2012 Indiana Code
TITLE 14. NATURAL AND CULTURAL RESOURCES
ARTICLE 23. FORESTRY
CHAPTER 4. STATE FOREST MANAGEMENT

IC 14-23-4
Chapter 4. State Forest Management

IC 14-23-4-1
Legislative intent
Sec. 1. (a) It is the public policy of Indiana to protect and conserve the timber, water resources, wildlife, and topsoil in the forests owned and operated by the division of forestry for the equal enjoyment and guaranteed use of future generations. However, by the employment of good husbandry, timber that has a substantial commercial value may be removed in a manner that benefits the growth of saplings and other trees by thinnings, improvement cuttings, and harvest processes and at the same time provides a source of revenue to the state and counties and provides local markets with a further source of building material.
(b) Notwithstanding subsection (a), IC 13-12-4 does not apply to forestry management practices of the division of forestry.
As added by P.L.1-1995, SEC.16. Amended by P.L.66-2006, SEC.27.

IC 14-23-4-2
"Merchantable timber" defined
Sec. 2. As used in this chapter, "merchantable timber" means timber, trees, and parts of trees that can be used for sawtimber, veneer, poles, posts, pulp, and any other product using wood or parts of trees.
As added by P.L.1-1995, SEC.16. Amended by P.L.66-2006, SEC.28.

IC 14-23-4-3
Permits, leases, and contracts
Sec. 3. (a) The department may issue permits, execute leases, or contract for the removal of merchantable timber from the state forests under this chapter.

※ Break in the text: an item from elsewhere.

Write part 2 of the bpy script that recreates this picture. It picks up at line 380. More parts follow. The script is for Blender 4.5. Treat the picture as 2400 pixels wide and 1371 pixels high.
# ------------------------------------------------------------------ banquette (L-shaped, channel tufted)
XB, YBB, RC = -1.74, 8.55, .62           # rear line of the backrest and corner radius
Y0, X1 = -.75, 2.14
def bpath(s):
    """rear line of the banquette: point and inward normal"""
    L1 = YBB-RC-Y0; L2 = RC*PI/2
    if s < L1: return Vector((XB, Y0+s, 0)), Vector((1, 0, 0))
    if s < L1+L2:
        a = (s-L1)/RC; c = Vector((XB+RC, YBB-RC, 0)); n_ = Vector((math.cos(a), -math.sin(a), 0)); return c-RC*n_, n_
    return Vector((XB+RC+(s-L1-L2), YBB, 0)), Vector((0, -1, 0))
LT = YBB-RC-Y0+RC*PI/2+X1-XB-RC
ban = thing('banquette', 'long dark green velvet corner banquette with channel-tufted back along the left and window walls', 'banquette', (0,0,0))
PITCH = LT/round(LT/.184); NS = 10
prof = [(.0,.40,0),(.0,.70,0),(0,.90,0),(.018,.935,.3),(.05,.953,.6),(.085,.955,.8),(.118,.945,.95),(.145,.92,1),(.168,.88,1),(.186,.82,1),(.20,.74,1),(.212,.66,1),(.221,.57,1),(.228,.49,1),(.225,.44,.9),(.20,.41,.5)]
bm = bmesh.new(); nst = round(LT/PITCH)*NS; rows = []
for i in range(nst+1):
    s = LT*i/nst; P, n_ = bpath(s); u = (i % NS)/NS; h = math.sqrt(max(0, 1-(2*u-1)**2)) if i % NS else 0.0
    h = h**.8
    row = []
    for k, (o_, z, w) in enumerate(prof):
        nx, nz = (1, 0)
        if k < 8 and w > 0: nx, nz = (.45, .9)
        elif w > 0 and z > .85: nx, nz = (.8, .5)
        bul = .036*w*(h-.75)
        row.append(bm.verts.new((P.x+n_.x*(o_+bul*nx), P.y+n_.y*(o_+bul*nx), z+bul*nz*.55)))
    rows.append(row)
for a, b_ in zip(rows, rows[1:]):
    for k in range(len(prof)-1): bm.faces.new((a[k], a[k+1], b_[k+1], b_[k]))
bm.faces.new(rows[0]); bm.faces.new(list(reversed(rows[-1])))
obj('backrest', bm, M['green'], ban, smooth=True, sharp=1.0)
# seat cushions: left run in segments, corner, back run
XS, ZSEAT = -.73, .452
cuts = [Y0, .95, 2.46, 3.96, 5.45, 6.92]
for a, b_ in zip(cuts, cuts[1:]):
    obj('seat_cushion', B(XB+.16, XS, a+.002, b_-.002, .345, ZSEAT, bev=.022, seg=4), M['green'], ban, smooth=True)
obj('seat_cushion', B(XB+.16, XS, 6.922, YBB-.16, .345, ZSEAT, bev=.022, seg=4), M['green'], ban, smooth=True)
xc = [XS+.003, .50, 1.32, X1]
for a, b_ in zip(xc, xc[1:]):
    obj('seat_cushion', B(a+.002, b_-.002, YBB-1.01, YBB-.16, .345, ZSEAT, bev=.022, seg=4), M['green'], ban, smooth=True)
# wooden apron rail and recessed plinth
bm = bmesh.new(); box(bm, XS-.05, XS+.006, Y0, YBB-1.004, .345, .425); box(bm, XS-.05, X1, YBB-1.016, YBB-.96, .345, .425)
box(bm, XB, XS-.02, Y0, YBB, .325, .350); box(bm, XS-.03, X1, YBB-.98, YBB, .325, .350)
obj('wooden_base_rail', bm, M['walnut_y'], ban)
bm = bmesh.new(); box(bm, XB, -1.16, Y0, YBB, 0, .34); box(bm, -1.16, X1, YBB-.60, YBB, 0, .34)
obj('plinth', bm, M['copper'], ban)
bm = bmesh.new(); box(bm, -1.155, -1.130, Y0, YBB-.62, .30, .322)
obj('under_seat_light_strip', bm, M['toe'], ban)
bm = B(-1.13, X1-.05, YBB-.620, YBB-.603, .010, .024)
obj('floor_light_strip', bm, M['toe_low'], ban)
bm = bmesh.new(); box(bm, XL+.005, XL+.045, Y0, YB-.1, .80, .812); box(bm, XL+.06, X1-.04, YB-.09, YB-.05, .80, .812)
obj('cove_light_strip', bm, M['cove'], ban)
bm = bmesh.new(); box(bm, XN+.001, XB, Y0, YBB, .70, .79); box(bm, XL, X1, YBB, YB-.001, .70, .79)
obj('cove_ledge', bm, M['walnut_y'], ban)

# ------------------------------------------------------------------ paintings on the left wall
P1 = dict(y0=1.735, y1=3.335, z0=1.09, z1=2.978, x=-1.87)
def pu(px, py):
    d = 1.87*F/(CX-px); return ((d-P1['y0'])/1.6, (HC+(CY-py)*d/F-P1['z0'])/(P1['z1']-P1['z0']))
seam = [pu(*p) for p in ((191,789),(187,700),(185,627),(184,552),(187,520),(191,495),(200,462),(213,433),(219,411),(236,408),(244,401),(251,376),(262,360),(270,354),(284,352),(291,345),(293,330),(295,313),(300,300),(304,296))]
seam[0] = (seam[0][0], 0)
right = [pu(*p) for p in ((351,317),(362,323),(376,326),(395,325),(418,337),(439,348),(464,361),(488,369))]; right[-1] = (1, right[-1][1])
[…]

A permit, lease, or contract must do the following:
(1) Determine and fix the area within which it is lawful and in the best interests of the state to permit the removal of timber.
(2) Specify the nature of the timber to be removed.
(b) A permit, lease, or contract must include specific provisions for at least the following:
(1) Adequate fire prevention measures.
(2) The completion of harvesting operations, which includes the disposition of the slash and repair of rights-of-way.
(3) Granting of rights-of-way.
(4) Compliance with rules adopted by the department to carry out this chapter.
(5) Reports to the department by the person authorized to remove the timber.
(6) Authorization for the state forester or the state forester's designee to inspect the activities.
(7) Revocation of permits for failure to comply with any of the following: (A) This chapter.
(B) Rules adopted under this chapter.
As added by P.L.1-1995, SEC.16.

IC 14-23-4-4
Removal and sale of merchantable timber; investigations and inspections
Sec. 4. (a) The state forester or the state forester's designee shall investigate the feasibility of the department entering into arrangements for removal and sale of merchantable timber, taking into consideration the following:
(1) Local market conditions.
(2) Adaptability of terrain for cutting and removal of timber.
(3) Potential hazards to surrounding stands of timber.
(4) Other matters that the department requests.
(b) The state forester or the state forester's designee shall inspect areas in which timber is removed to determine if cutting and removal of timber is conducted in a manner that protects and preserves topsoil and surrounding growths.
As added by P.L.1-1995, SEC.16.

IC 14-23-4-5
Allocation of receipts
Sec. 5. (a) The net receipts derived from or by virtue of a permit, lease, or contract entered into or issued under this chapter or from or by any operations under this chapter shall be paid as follows:
(1) Eighty-five percent (85%) of the net receipts shall be deposited in the state forestry fund.
(2) Fifteen percent (15%) of the net receipts shall be deposited in the general fund of the county in which the state forest is located.
(b) If the land of a state forest is situated in at least two (2) counties, the receipts shall be allocated to the counties pro rata as determined on the basis of the acreage of each county that is:
(1) within the state forest; and
(2) subject to the permit, lease, or contract.
(c) All distributions under this section shall be made after deducting all costs incurred by the department relating to the operations.
As added by P.L.1-1995, SEC.16.

IC 14-23-4-6

Payments to counties; distributions to fire departments
Sec. 6. (a) Pro rata payments to a county shall be made at the close of each fiscal year on a fiscal year basis. The payments shall be made to the county by certification on the part of the department of the specific amounts due the county upon submission by the county of state vouchers stating the amounts due. The payments shall be made by the department in the same manner and procedure as other voucher claims upon the state are paid. (b) Subject to subsection (c), fifty percent (50%) of the payments made to each county under this section shall be appropriated and equally distributed to the volunteer fire departments within the county that have a cooperative lease agreement or contract with the division of forestry.
(c) Unless the county legislative body allows a greater distribution, each fire department is limited to receiving a maximum annual distribution under this section of one thousand dollars ($1,000).
As added by P.L.1-1995, SEC.16. Amended by P.L.66-2006, SEC.29.